The brief.
Inches Home wanted a Shopify storefront that felt as considered as their products. The catalog spans bathroom dispensers (amber and pearl variants), sofa covers, table runners, candles, mugs, and side tables & poufs — every category demands a different merchandising treatment. A generic theme couldn't hold all of that without looking like a generic theme.
What we shipped.
Sections built around merchandising, not the other way around.

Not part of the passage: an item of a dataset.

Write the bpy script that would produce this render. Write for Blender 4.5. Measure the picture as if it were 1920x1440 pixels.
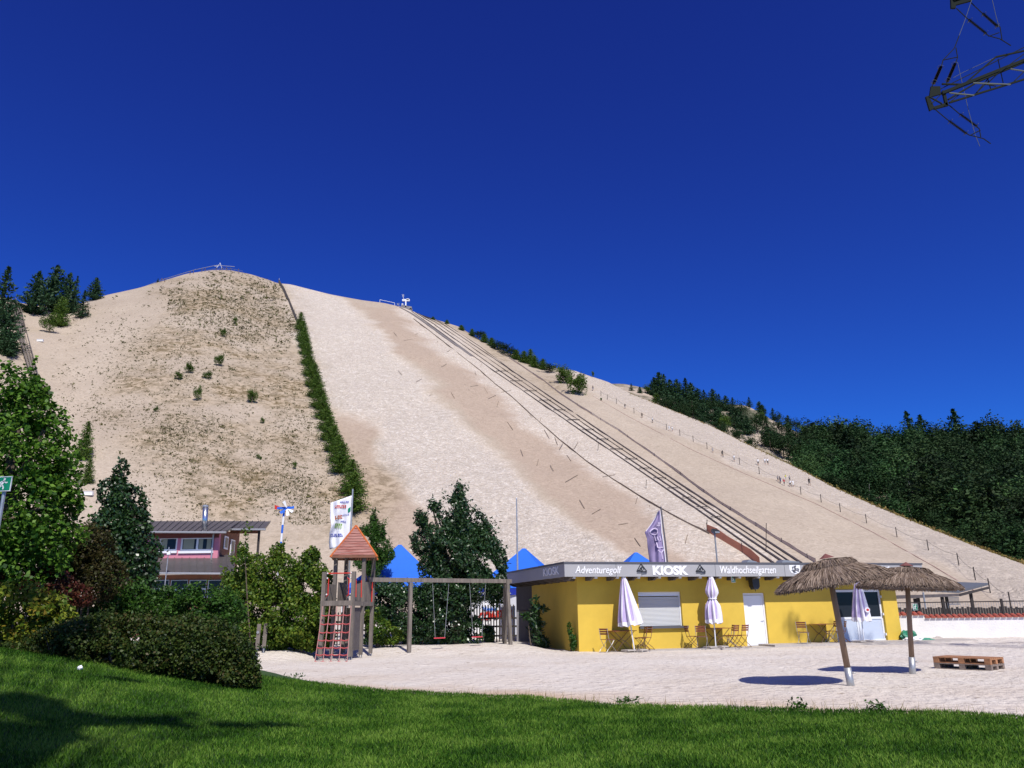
import bpy, math, random
import numpy as np
from mathutils import Vector, Matrix
D = bpy.data; S = bpy.context.scene; C = S.collection
for _o in list(D.objects): D.objects.remove(_o)
R = math.radians
# ---------------------------------------------------------------- camera
FPX, PITCH, ROLL, EYE = 1450.0, R(16.35), R(0.8), 1.56
cr, sr, cp, sp = math.cos(ROLL), math.sin(ROLL), math.cos(PITCH), math.sin(PITCH)
FWD = Vector((0, cp, sp)); RT0 = Vector((1, 0, 0)); UP0 = Vector((0, -sp, cp))
RT = RT0 * cr - UP0 * sr; UP = UP0 * cr + RT0 * sr
cam = D.cameras.new('camera'); cam.sensor_width = 36; cam.lens = 36 * FPX / 1920
cam.clip_start = 0.1; cam.clip_end = 6000
camo = D.objects.new('camera', cam); C.objects.link(camo)
camo.matrix_world = Matrix(((RT.x, UP.x, -FWD.x, 0), (RT.y, UP.y, -FWD.y, 0), (RT.z, UP.z, -FWD.z, EYE), (0, 0, 0, 1)))
S.camera = camo
# ---------------------------------------------------------------- light
SUN_EL, SUN_AZ = R(49), R(19)      # azimuth measured from straight behind the camera towards its right
TOSUN = Vector((math.sin(SUN_AZ) * math.cos(SUN_EL), -math.cos(SUN_AZ) * math.cos(SUN_EL), math.sin(SUN_EL)))
w = D.worlds.new('World'); S.world = w; w.use_nodes = True
nt = w.node_tree; bg = nt.nodes['Background']
sky = nt.nodes.new('ShaderNodeTexSky'); sky.sky_type = 'NISHITA'; sky.sun_disc = False
sky.sun_elevation = SUN_EL; sky.sun_rotation = math.atan2(TOSUN.x, TOSUN.y)
sky.altitude = 1500; sky.air_density = 1.0; sky.dust_density = 0.0; sky.ozone_density = 6.0
# deep polarised-looking blue: each channel of the sky gets its own gain and contrast; whiter glow round the sun behind the viewer
SKS = 0.085
spc = nt.nodes.new('ShaderNodeSeparateColor'); cmb = nt.nodes.new('ShaderNodeCombineColor'); nt.links.new(sky.outputs[0], spc.inputs[0])
for _i, (_a, _g) in enumerate(((.161, .956), (1.20, 1.55), (1.70, 1.18))):
    m0 = nt.nodes.new('ShaderNodeMath'); m0.operation = 'MULTIPLY'; m0.inputs[1].default_value = SKS; nt.links.new(spc.outputs[_i], m0.inputs[0])
    m1 = nt.nodes.new('ShaderNodeMath'); m1.operation = 'POWER'; m1.inputs[1].default_value = _g; nt.links.new(m0.outputs[0], m1.inputs[0])
    m2 = nt.nodes.new('ShaderNodeMath'); m2.operation = 'MULTIPLY'; m2.inputs[1].default_value = _a / SKS; nt.links.new(m1.outputs[0], m2.inputs[0]); nt.links.new(m2.outputs[0], cmb.inputs[_i])
wtc = nt.nodes.new('ShaderNodeTexCoord'); dt = nt.nodes.new('ShaderNodeVectorMath'); dt.operation = 'DOT_PRODUCT'; dt.inputs[1].default_value = TOSUN; nt.links.new(wtc.outputs['Generated'], dt.inputs[0])
mx0 = nt.nodes.new('ShaderNodeMath'); mx0.operation = 'MAXIMUM'; mx0.inputs[1].default_value = 0; nt.links.new(dt.outputs['Value'], mx0.inputs[0])
pw = nt.nodes.new('ShaderNodeMath'); pw.operation = 'POWER'; pw.inputs[1].default_value = 6; nt.links.new(mx0.outputs[0], pw.inputs[0])
gl = nt.nodes.new('ShaderNodeMix'); gl.data_type = 'RGBA'; gl.blend_type = 'ADD'; gl.clamp_result = False; gl.inputs[7].default_value = (.40 / SKS, .37 / SKS, .34 / SKS, 1)
nt.links.new(pw.outputs[0], gl.inputs[0]); nt.links.new(cmb.outputs[0], gl.inputs[6]); nt.links.new(gl.outputs[2], bg.inputs[0])
bg.inputs[1].default_value = SKS
sl = D.lights.new('sun', 'SUN'); sl.energy = 4.9; sl.angle = R(0.53); sl.color = (1.0, 0.955, 0.89)
so = D.objects.new('sun', sl); C.objects.link(so); so.rotation_euler = TOSUN.to_track_quat('Z', 'Y').to_euler()
S.view_settings.view_transform = 'Standard'; S.view_settings.look = 'None'; S.view_settings.exposure = 0.0; S.view_settings.gamma = 1
S.cycles.max_bounces = 6; S.cycles.diffuse_bounces = 3; S.cycles.transparent_max_bounces = 6
# ---------------------------------------------------------------- pixel helpers (photo pixels 1920x1440)
def ray(px, py):
    d = FWD * FPX + RT * (px - 960) + UP * (720 - py)
    return d / d.y
def at(px, py, Y): return Vector((0, 0, EYE)) + ray(px, py) * Y
def gnd(px, py, z=0.0):
    d = ray(px, py); t = (z - EYE) / d.z
    return Vector((0, 0, EYE)) + d * t
def topx(p):
    q = Vector(p) - Vector((0, 0, EYE)); f = q.dot(FWD)
    return 960 + FPX * q.dot(RT) / f, 720 - FPX * q.dot(UP) / f
def mpp(px, py, Y):                      # metres per photo pixel at depth Y
    return Y / (FPX * cp - (720 - py) * sp)
def sstep(t):
    t = np.clip(t, 0, 1); return t * t * (3 - 2 * t)
RNG = np.random.default_rng(7); random.seed(7)
_nk = [np.random.default_rng(11 + i).normal(size=(7, 3)) for i in range(3)]; _np = [np.random.default_rng(31 + i).uniform(0, 6.28, 7) for i in range(3)]
def noise3(P, s, k=0):                   # cheap smooth noise, about -1..1
    P = np.asarray(P) * s; o = np.zeros(len(P))
    for i in range(7): o += np.sin(P @ _nk[k][i] * 1.7 + _np[k][i] + 1.3 * np.sin(P @ _nk[k][(i + 3) % 7] + _np[k][i] * 2))
    return o / 3.2
# ---------------------------------------------------------------- materials
def mat(name, c, rough=0.6, metal=0.0, var=0.0, vs=3.0, bump=0.0, bs=20.0, c2=None, coat=0.0, stretch=None, spec=0.5, detail=4):
    m = D.materials.new(name); m.use_nodes = True; n = m.node_tree; b = n.nodes['Principled BSDF']
    b.inputs['Roughness'].default_value = rough; b.inputs['Metallic'].default_value = metal
    b.inputs['Specular IOR Level'].default_value = spec
    b.inputs['Base Color'].default_value = (*c, 1)
    if coat: b.inputs['Coat Weight'].default_value = coat
    if var or bump or c2:
        tc = n.nodes.new('ShaderNodeTexCoord'); mp = n.nodes.new('ShaderNodeMapping')
        if stretch: mp.inputs['Scale'].default_value = stretch
        n.links.new(tc.outputs['Object'], mp.inputs[0])
    if var or c2:
        nz = n.nodes.new('ShaderNodeTexNoise'); nz.inputs['Scale'].default_value = vs; nz.inputs['Detail'].default_value = detail; nz.inputs['Roughness'].default_value = 0.65
        n.links.new(mp.outputs[0], nz.inputs['Vector'])
        rp = n.nodes.new('ShaderNodeValToRGB'); rp.color_ramp.elements[0].position = 0.3; rp.color_ramp.elements[1].position = 0.7
        a = [x * (1 - var) for x in c]; d = list(c2) if c2 else [min(1, x * (1 + var)) for x in c]
        rp.color_ramp.elements[0].color = (*a, 1); rp.color_ramp.elements[1].color = (*d, 1)
        n.links.new(nz.outputs[0], rp.inputs[0]); n.links.new(rp.outputs[0], b.inputs['Base Color'])
    if bump:
        nb = n.nodes.new('ShaderNodeTexNoise'); nb.inputs['Scale'].default_value = bs; nb.inputs['Detail'].default_value = 6
        n.links.new(mp.outputs[0], nb.inputs['Vector'])
        bp = n.nodes.new('ShaderNodeBump'); bp.inputs['Strength'].default_value = min(1, bump); bp.inputs['Distance'].default_value = 0.02 * max(1, bump)
        n.links.new(nb.outputs[0], bp.inputs['Height']); n.links.new(bp.outputs[0], b.inputs['Normal'])
    return m
def leafmat(name, cols, trans=0.22, rough=0.5, spec=0.22):
    m = D.materials.new(name); m.use_nodes = True; n = m.node_tree; b = n.nodes['Principled BSDF']; out = n.nodes['Material Output']
    g = n.nodes.new('ShaderNodeNewGeometry'); rp = n.nodes.new('ShaderNodeValToRGB'); e = rp.color_ramp.elements
    while len(e) < len(cols): e.new(0.5)
    for i, c in enumerate(cols): e[i].position = i / (len(cols) - 1); e[i].color = (*c, 1)
    n.links.new(g.outputs['Random Per Island'], rp.inputs[0]); n.links.new(rp.outputs[0], b.inputs['Base Color'])
    b.inputs['Roughness'].default_value = rough; b.inputs['Specular IOR Level'].default_value = spec
    t = n.nodes.new('ShaderNodeBsdfTranslucent'); mx = n.nodes.new('ShaderNodeMixShader'); mx.inputs[0].default_value = trans
    n.links.new(rp.outputs[0], t.inputs[0]); n.links.new(b.outputs[0], mx.inputs[1]); n.links.new(t.outputs[0], mx.inputs[2]); n.links.new(mx.outputs[0], out.inputs[0])
    return m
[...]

The home page is a series of dedicated Liquid sections: a "BATHROOM DISPENSERS STARTING FROM 150 EGP" promo strip, a Best Sellers carousel, a "Touch of Luxury to Every Space" candle showcase with a vertical video, a "New from Inches Home" sale grid, and a sofa-covers / table-dressing / mugs / side-tables panel. Each section is metafield-driven so merchandising can move without dev tickets.

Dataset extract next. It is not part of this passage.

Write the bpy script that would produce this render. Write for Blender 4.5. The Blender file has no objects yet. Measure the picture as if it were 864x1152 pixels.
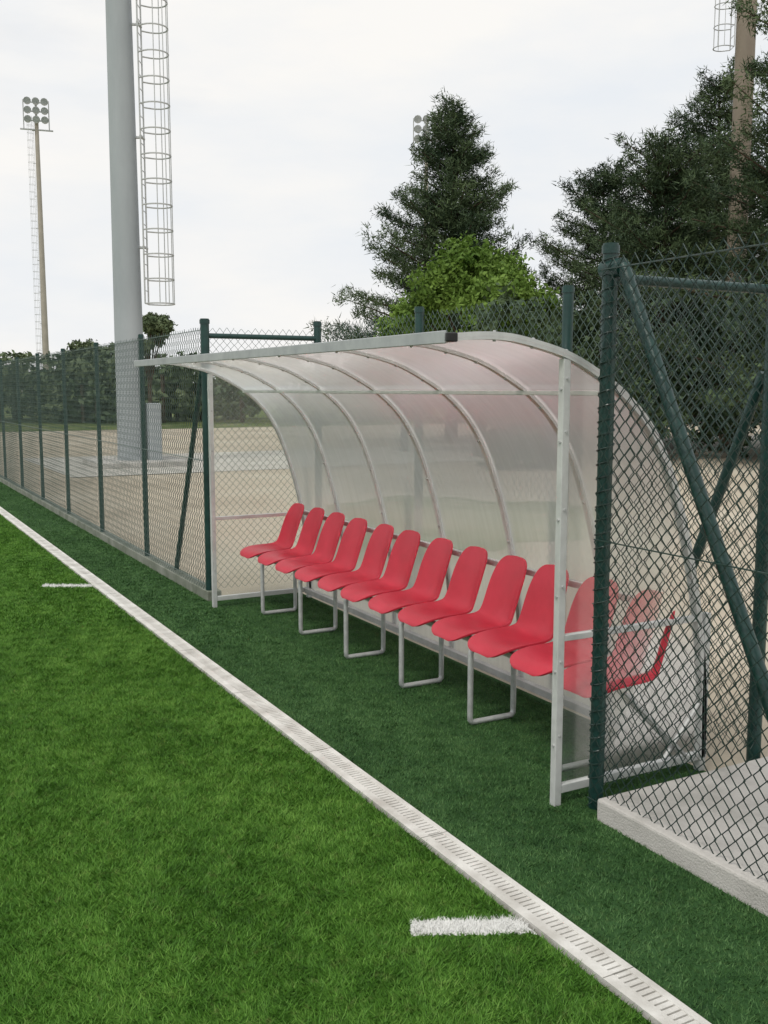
import bpy, math, random
import numpy as np
from mathutils import Vector
random.seed(3)
sc = bpy.context.scene
COL = sc.collection

# ------------------------------------------------------------------ helpers
def nmat(name):
    m = bpy.data.materials.new(name); m.use_nodes = True
    nt = m.node_tree
    for n in list(nt.nodes): nt.nodes.remove(n)
    out = nt.nodes.new('ShaderNodeOutputMaterial')
    return m, nt, out
def N(nt, t, **kw):
    n = nt.nodes.new(t)
    for k, v in kw.items(): setattr(n, k, v)
    return n
def ramp(nt, stops):
    r = nt.nodes.new('ShaderNodeValToRGB')
    el = r.color_ramp.elements
    while len(el) < len(stops): el.new(0.5)
    for e, (p, c) in zip(el, stops):
        e.position = p; e.color = (*c, 1) if len(c) == 3 else c
    return r
def mixc(nt, a, b, fac, mode='MIX'):
    m = nt.nodes.new('ShaderNodeMix'); m.data_type = 'RGBA'; m.blend_type = mode
    for s, v in ((6, a), (7, b), (0, fac)):
        if hasattr(v, 'is_output'): nt.links.new(v, m.inputs[s])
        elif s == 0: m.inputs[0].default_value = v
        else: m.inputs[s].default_value = (*v, 1)
    return m.outputs[2]
def noise(nt, scale, detail=4, rough=.55, vec=None):
    n = nt.nodes.new('ShaderNodeTexNoise')
    n.inputs['Scale'].default_value = scale; n.inputs['Detail'].default_value = detail
    n.inputs['Roughness'].default_value = rough
    if vec is not None: nt.links.new(vec, n.inputs['Vector'])
    return n
def pos(nt): return nt.nodes.new('ShaderNodeNewGeometry').outputs['Position']
def scaled(nt, vec, s):
    m = nt.nodes.new('ShaderNodeMapping'); m.inputs['Scale'].default_value = s
    nt.links.new(vec, m.inputs['Vector']); return m.outputs[0]

def surf(name, c1, c2, scale=8, rough=.6, metal=0, bump=0, bscale=60, spec=.4, c3=None, stretch=None):
    m, nt, out = nmat(name)
    p = pos(nt)
    if stretch: p = scaled(nt, p, stretch)
    n = noise(nt, scale, 6, .6, p)
    st = [(.3, c1), (.7, c2)] if c3 is None else [(.28, c1), (.5, c2), (.75, c3)]
    r = ramp(nt, st); nt.links.new(n.outputs['Fac'], r.inputs[0])
    b = N(nt, 'ShaderNodeBsdfPrincipled')
    nt.links.new(r.outputs[0], b.inputs['Base Color'])
    b.inputs['Metallic'].default_value = metal
    b.inputs['Specular IOR Level'].default_value = spec
    rr = nt.nodes.new('ShaderNodeMapRange'); rr.inputs[3].default_value = rough-.08; rr.inputs[4].default_value = rough+.1
    nt.links.new(n.outputs['Fac'], rr.inputs[0]); nt.links.new(rr.outputs[0], b.inputs['Roughness'])
    if bump:
        n2 = noise(nt, bscale, 4, .6, pos(nt))
        bp = N(nt, 'ShaderNodeBump'); bp.inputs['Strength'].default_value = bump; bp.inputs['Distance'].default_value = .01
        nt.links.new(n2.outputs['Fac'], bp.inputs['Height']); nt.links.new(bp.outputs[0], b.inputs['Normal'])
    nt.links.new(b.outputs[0], out.inputs[0])
    return m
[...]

A product page that doesn't blow up.
Five dedicated block types on the PDP, an SVG-icon accordion that survives Shopify's HTML sanitization, and a sticky add-to-cart on mobile that floats the price + CTA without breaking layout. The footer-as-floating-CTA pattern (product image + name + price + Add to cart) ships across the catalog.
The compare page.
Built on a client-side fetch architecture — selected products are pulled live by ID, not server-rendered. Survives merchants editing variants behind the scenes; no caching to bust.
The boring fix.
Across every section, a delegated data-lq-action handler replaces hand-wired event listeners. Hyphenated identifiers (a regular Shopify variant pattern) stop breaking JS. Less code, fewer bugs.